Admissions communication is streamlined with Jenzabar technology

Admissions communication is streamlined with Jenzabar technology

Avila University receives Jenzovation Award for innovative product

Avila University had a communications problem. Or rather, a communications coordination problem.

A flawed process prevented admissions representatives, coaches, department chairs and others from knowing what each had told prospective students. The confusion hindered administrators at the private Catholic school that prides itself on getting to know every single one of its 1,800 students.

"Students were frustrated because our right hand didn't know what our left was doing," said Sue King, vice president for information services and vice provost of academic affairs at the Kansas City, Mo., school. "We like to be really involved with prospective students, but we had a challenge of keeping up with who told a student what and when."

Avila met that challenge by making use of technology solutions already in place at the school—Jenzabar's Internet Campus Solution and the Jenzabar EX enterprise resource planning system—to create its own "admissions notepad." The goal was to track every touch a school representative made with a prospective student. The project earned the school this year's Jenzovation Award, which recognizes an exceptional innovation within the Jenzabar client community.

"We were thinking there had to be a way for us to create a portlet so everyone could pull it up and see what other folks had told a student, and put their own notes directly into it, so we could get around this cumbersome communications process," King said.

The admissions notepad is now used whenever any university staff member—coach, department chair, teacher—communicates with a student. If a letter is sent, a phone call made, it's recorded in the notepad.

"It's simplified our life amazingly. Faculty love it. Admissions staff love it."

"It's simplified our life amazingly," King said. "The faculty love it because they always wanted a better way to communicate faster with Admissions, rather than having to send emails and wait for a reply. Admissions staff love it because they can immediately see what someone has told a student."

Students will give their feedback next spring during the school's annual Campus Life Survey, which includes questions on the admissions and application experiences.

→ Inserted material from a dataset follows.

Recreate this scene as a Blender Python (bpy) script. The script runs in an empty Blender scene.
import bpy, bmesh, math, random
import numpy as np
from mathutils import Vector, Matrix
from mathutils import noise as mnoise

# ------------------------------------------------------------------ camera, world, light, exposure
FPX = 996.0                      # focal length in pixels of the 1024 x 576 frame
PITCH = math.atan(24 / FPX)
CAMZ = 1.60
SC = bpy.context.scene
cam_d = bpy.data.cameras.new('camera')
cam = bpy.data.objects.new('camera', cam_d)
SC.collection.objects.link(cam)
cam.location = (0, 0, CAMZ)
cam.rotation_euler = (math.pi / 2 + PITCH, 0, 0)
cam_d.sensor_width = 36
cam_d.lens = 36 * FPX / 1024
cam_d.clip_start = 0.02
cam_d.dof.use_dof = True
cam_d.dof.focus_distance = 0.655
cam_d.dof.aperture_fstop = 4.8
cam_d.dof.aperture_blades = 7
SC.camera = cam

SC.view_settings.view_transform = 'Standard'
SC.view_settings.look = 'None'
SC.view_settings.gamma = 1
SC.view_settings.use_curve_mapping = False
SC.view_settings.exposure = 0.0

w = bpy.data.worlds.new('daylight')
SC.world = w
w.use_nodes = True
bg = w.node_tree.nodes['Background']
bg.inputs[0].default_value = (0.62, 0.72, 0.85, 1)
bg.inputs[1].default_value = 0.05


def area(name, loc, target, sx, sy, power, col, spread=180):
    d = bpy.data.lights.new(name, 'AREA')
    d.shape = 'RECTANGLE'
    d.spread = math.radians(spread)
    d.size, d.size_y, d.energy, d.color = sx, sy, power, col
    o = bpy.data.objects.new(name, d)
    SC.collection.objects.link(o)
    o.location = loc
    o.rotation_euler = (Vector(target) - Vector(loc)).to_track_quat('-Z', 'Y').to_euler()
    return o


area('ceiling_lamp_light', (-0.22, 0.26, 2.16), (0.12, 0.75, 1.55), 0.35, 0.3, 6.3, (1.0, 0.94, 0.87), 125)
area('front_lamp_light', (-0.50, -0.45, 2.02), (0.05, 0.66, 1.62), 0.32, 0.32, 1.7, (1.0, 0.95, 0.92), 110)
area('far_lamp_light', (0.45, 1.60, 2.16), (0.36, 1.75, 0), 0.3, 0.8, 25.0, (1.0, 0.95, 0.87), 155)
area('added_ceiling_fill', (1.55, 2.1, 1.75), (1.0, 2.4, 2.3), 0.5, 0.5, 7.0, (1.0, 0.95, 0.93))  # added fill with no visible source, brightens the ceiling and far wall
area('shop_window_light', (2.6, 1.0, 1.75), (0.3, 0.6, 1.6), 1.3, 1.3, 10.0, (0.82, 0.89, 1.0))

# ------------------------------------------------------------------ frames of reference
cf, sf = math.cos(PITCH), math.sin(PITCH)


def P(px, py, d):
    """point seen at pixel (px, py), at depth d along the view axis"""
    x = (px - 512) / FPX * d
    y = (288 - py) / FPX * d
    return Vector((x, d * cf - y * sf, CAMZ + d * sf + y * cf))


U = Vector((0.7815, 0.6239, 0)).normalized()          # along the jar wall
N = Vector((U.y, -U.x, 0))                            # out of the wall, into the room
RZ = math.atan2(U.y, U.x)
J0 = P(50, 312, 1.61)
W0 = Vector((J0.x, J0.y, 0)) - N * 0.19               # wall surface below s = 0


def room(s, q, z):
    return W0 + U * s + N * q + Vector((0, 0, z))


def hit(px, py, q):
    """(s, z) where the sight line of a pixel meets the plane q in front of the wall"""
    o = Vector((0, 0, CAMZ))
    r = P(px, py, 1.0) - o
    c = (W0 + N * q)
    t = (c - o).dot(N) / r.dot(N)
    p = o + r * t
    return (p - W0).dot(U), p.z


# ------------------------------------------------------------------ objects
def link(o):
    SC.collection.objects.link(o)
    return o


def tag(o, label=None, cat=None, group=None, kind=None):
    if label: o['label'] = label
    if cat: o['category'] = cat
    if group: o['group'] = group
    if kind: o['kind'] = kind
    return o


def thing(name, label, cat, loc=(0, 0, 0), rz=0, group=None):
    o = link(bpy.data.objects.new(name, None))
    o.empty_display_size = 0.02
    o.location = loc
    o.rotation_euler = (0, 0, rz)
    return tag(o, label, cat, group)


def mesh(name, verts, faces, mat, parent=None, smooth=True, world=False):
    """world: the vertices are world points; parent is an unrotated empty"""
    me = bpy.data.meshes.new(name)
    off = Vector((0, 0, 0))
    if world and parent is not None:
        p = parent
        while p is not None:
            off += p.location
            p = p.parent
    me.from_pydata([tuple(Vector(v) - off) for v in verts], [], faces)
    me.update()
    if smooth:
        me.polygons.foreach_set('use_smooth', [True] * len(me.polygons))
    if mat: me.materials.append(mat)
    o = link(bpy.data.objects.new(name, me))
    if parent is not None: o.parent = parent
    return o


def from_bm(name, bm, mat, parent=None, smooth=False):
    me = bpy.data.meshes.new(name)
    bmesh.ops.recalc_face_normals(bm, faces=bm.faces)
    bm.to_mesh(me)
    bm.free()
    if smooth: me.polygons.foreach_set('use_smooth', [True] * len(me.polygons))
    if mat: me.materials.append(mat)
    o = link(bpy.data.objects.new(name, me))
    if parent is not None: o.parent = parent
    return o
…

"What we'll look at in terms of ROI is not only student satisfaction, but whether that satisfaction resulted in more students registering," King said. "We always watch the yield funnel. We know yield is a combination of many factors, and this is one of the pieces to the yield funnel. They are consumers, and our quality standards start when they become part of the admissions process."

Avila has shared its admissions notepad with Jenzabar so it can be used by other schools. The technology company leverages best practices from its client institutions when developing core software solutions, which will be reflected in the release of an upcoming CRM admissions module.

"Jenzabar understands the admissions process and is very open to us being creative and sharing with one another," King said. "At the Jenzabar Annual Meeting in June, they have their software programmers and architects there so we can talk with them and tell them what we want, how we are using their products, what could be improved—and they listen.

"We've had a very, very good working relationship with Jenzabar," she added. "We do a lot of software implementation, and they've been the most responsive and open vendor to work with."

The volume and variety of information gathered by Jenzabar products continually assists Avila University.

"With Jenzabar, we can use our report writer and pull information out, analyze it, and use it to make better decisions as to how we recruit students," King said. "Jenzabar is a very integrated system. We can data mine a lot of information."